El 28 de diciembre podría ser un buen aniversario para la Universidad de Sevilla. Tal día como ése, hace setecientos y pico de años (era 1254), Alfonso X de Castilla y León firmó una carta por la que erigía en la recién conquistada ciudad un Estudio de latín y arábigo; al cabo de los siglos se convertiría en la institución que hoy es. No fue, ni mucho menos, la única aportación del justamente llamado Rey Sabio a la cultura y a la Universidad. Quizá el mejor homenaje que rindió a los que entonces se conocían como Estudios generales sea la legislación con que quiso arropar su incipiente andadura.

El rey Alfonso era un enamorado de la sabiduría, de la ciencia. 'Regalo de Dios' la llama en una de sus leyes; el 'mayor provecho' para el mundo en otra. Ideó una maravillosa ciudad universitaria: las escuelas debían estar apartadas de la villa, pero próximas entre sí, por si los escolares querían 'tomar dos lecciones o más', o para poder consultar, ellos o los maestros, las dudas que surgieran en su estudio. La villa debía ser 'de buen aire e de fermosas salidas', y debía abundar en pan, vino y buenas posadas, todo ello sin mucha costa, para el merecido descanso después de la fatiga del estudio.

Pero, sobre todo, los legisladores del buen rey se preocuparon por proteger y privilegiar a profesores y estudiantes. No se les podía embargar por deudas heredadas, y cualquier deshonra o ataque que sufrieran estaba duramente penado; si el juez era negligente en el castigo se le expulsaba con infamia. Gozaban de extraordinarios privilegios: si el maestro caía enfermo, seguía cobrando su salario, y si moría, su familia recibía el del año entero. Podían lo que entonces no estaba permitido: constituir asociaciones ('ayuntamiento e cofradía') por muy nutridas que fueran. Tenían jurisdicción y fuero especiales. Los maestros, por serlo, eran caballeros, y si llevaban 20 años, condes; los jueces tenían que levantarse ante ellos, y no se les podían cerrar las puertas de emperadores, reyes o príncipes. Claro que tenían también deberes: no andar de noche ni en malos pasos, no favorecer las banderías de las ciudades, los maestros enseñar 'bien e leal mente' y no descargar esta tarea en otro, salvo para hacerle honra...

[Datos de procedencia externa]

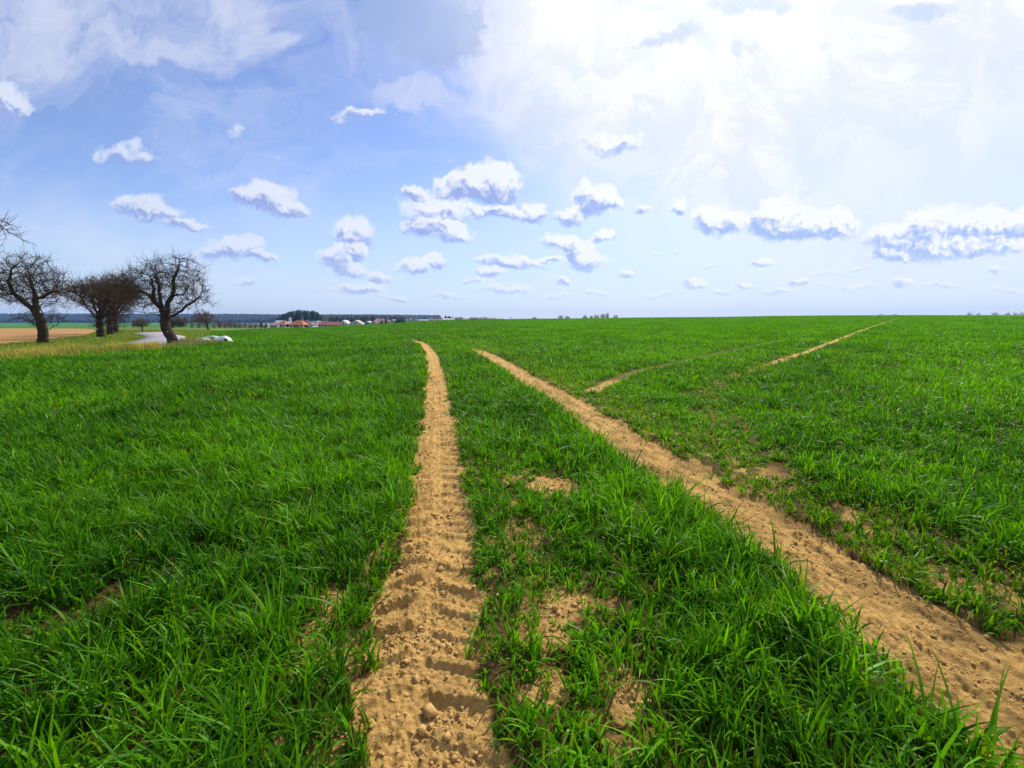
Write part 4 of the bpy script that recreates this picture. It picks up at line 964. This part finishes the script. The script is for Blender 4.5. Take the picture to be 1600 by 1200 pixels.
sheet_bundle('plastic_sheet', 316, 535.5, 1.1, .9, .34, M_GSHEET, 9, 'flat pale green sheet with torn corners lying left of the white crumpled one', -.2)
sheet_bundle('plastic_sheet', 330, 530.0, 1.2, .8, .30, M_GSHEET, 14, 'grey-green sheet heap just behind and left of the white crumpled one', .2)
def build_scrub():
    acc = Acc(); n = 9000
    x = rng.uniform(-24.6, -18.2, n); y = 29.3 + rng.normal(0, 1.4, n) + (-(x + 20)) * .55
    k = (x < wheat_edge_x(y) + .2); x, y = x[k], y[k]; _, t = poly_st(x, y, ROAD); k = t > 1.5; x, y = x[k], y[k]; n = len(x)
    p = rng.random(n); c = np.where((p < .35)[:, None], np.array([.36, .34, .2]), np.where((p < .6)[:, None], np.array([.17, .09, .05]), np.array([.12, .19, .04]))) * rng.uniform(.7, 1.2, (n, 1))
    acc.add(*blades(np.stack([x, y, terrain(x, y) - .02], 1), rng.uniform(0, 6.28, n), rng.uniform(.15, .5, n), rng.uniform(.012, .03, n), np.clip(rng.normal(.5, .2, n), .1, .95), np.clip(rng.normal(.2, .2, n), 0, .5), 3, c))
    o = acc.build('dry_scrub', M_DRY); tag(o, 'low tangle of withered brown and grey-green scrub at the foot of the leaning tree', 'scrub', kind='stuff')
build_scrub()
# ------------------------------------------------------------------ haze
if True:
    me = bpy.data.meshes.new('haze'); R_ = 3600.0
    z0, z1 = -16.0, 75.0
    vs = [(x, y, z) for z in (z0, z1) for y in (-600, 3400) for x in (-4600, 3000)]
    me.from_pydata(vs, [], [(0, 2, 3, 1), (4, 5, 7, 6), (0, 1, 5, 4), (2, 6, 7, 3), (0, 4, 6, 2), (1, 3, 7, 5)])
    mh, nt, out = new_mat('haze_air'); pv = nt.nodes.new('ShaderNodeVolumePrincipled')
    pv.inputs['Color'].default_value = (.28, .50, 1.0, 1); pv.inputs['Density'].default_value = 1.1e-4; pv.inputs['Anisotropy'].default_value = .2
    nt.links.new(pv.outputs[0], out.inputs['Volume']); me.materials.append(mh)
    ho = bpy.data.objects.new('haze', me); COL.objects.link(ho); tag(ho, kind='stuff')
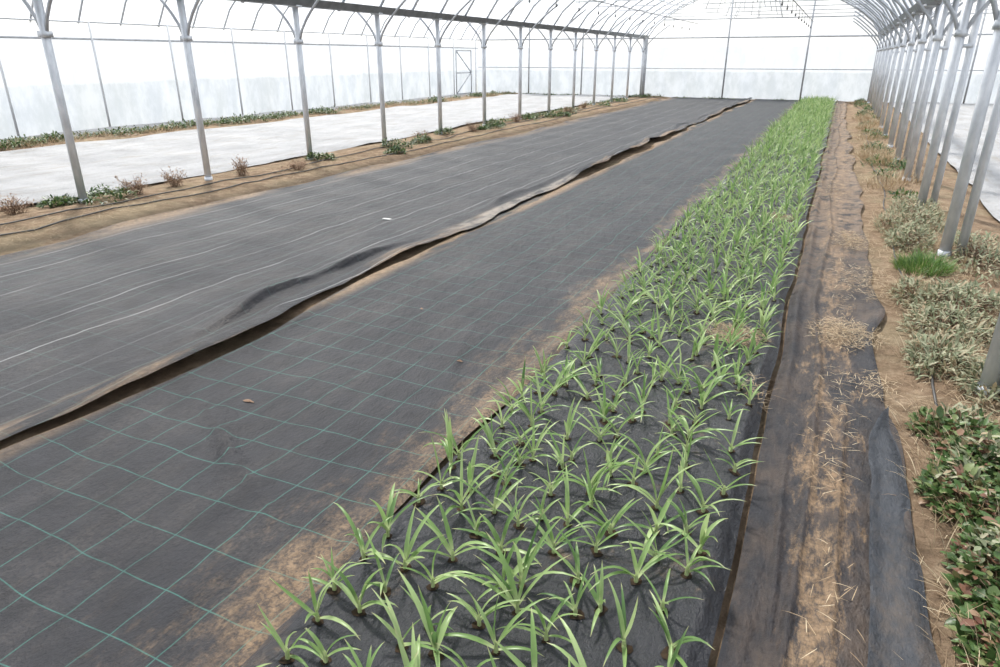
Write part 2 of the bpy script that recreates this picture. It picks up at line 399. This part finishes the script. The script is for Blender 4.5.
# ------------------------------------------------------------------ weeds
def ring(n,cx,cy,rx,ry,zf=zfloor,dz=0):
    a=rng.uniform(0,2*np.pi,n); r=np.sqrt(rng.random(n))
    x=cx+rx*r*np.cos(a); y=cy+ry*r*np.sin(a)
    return np.column_stack([x,y,zf(x,y)+dz]),a,r
def grass(m,cx,cy,rx,ry,n,L,w=.006,mat=0):
    b,a,r=ring(n,cx,cy,rx,ry)
    m.leaves(b,a+rng.normal(0,.9,n),L*rng.uniform(.5,1.2,n),np.radians(85-35*r)+rng.normal(0,.15,n),rng.uniform(.3,1.6,n),w,seg=4,mat=mat)
def bush(m,cx,cy,rx,ry,hh,n,leaf,w,mat=0,stems=0,smat=1):
    a=rng.uniform(0,2*np.pi,n); r=np.sqrt(rng.random(n)); top=hh*np.sqrt(np.clip(1-r**2,.05,1))
    r=r*(1+.5*vnoise(cx*5+np.cos(a)*1.5,cy*5+np.sin(a)*1.5,78))
    lump=.75+.9*vnoise(cx*3+r*np.cos(a)*3,cy*3+r*np.sin(a)*3,77)
    x=cx+rx*r*np.cos(a); y=cy+ry*r*np.sin(a); z=zfloor(x,y)+top*lump*rng.uniform(.15,1,n)**.6
    m.leaves(np.column_stack([x,y,z]),a+rng.normal(0,1.3,n),leaf*rng.uniform(.5,1.4,n),rng.normal(.35,.5,n),rng.normal(.7,.4,n),w*rng.uniform(.6,1.3,n),seg=4,fold=.15,prof='oval',mat=mat)
    for i in range(stems):
        j=rng.integers(n); p0=np.array([cx+rng.normal(0,rx*.2),cy+rng.normal(0,ry*.2),0]); p0[2]=zfloor(p0[0],p0[1])-.01
        p1=np.array([x[j],y[j],z[j]]); mid=(p0+p1)/2+rng.normal(0,.02,3)+np.array([0,0,.02])
        m.tube([p0,mid,p1],[.004,.003,.002],5,mat=smat,cap=False)
def dryweed(m,cx,cy,R,hh,n):
    for i in range(n):
        a=rng.uniform(0,6.28); p0=np.array([cx+rng.normal(0,R*.2),cy+rng.normal(0,R*.2),0.]); p0[2]=zfloor(p0[0],p0[1])-.01
        p1=p0+np.array([math.cos(a)*R*rng.uniform(.3,1),math.sin(a)*R*rng.uniform(.3,1),hh*rng.uniform(.5,1)]); mid=(p0+p1)/2+np.array([0,0,hh*.12])
        m.tube([p0,mid,p1],[.004,.003,.002],4,cap=False)
        q=p0+(p1-p0)*rng.uniform(.3,1,(14,1))+rng.normal(0,.02,(14,3))
        m.leaves(q,rng.uniform(0,6.28,14),.04*rng.uniform(.5,1.3,14),rng.normal(.3,.6,14),.8,.014,seg=3,prof='oval')

mb=MB()
for cx,cy,rx,ry,hh,n in [(.47,.95,.11,.20,.10,800),(.46,1.2,.11,.17,.13,900),(.49,1.45,.13,.16,.16,1100),(.44,1.70,.10,.14,.12,800),(.51,1.88,.13,.14,.18,900),(.46,2.08,.11,.10,.10,600),(.72,1.8,.18,.5,.18,1200),(.68,1.2,.15,.4,.16,900)]:
    bush(mb,cx*H,cy*H,rx*H,ry*H,hh,n,.048,.030,0,26,1)
    grass(mb,cx*H,cy*H,rx*H*1.3,ry*H*1.3,150,.15,.004,2)
    bush(mb,cx*H+rng.uniform(-.1,.1),cy*H+rng.uniform(-.15,.15),rx*H*.5,ry*H*.5,hh*1.3,140,.055,.018,3)
mb.build('creeping_weeds',[M_red,M_dry,M_straw,M_sage])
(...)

Por eso, al levantar la vista de estas viejas y hermosas palabras y mirar a mi alrededor, no puedo sino sentir una feroz envidia. Cuando este Gobierno para imponer su ley universitaria no ha dudado en engañar y manipular, cuando sus corifeos han sido prestos en humillar e insultar, cuando más allá de la hojarasca retórica en que se envuelven no hay limpio amor al saber sino sólo deseo de control, vanidad o simple ignorancia, siento que aquel benemérito rey castellano y sus colaboradores son mucho más contemporáneos míos que esta cohorte de personajillos aferrados al poder, gente que, afortunadamente, nadie dentro de poco tiempo tendrá que tomarse la molestia de recordar.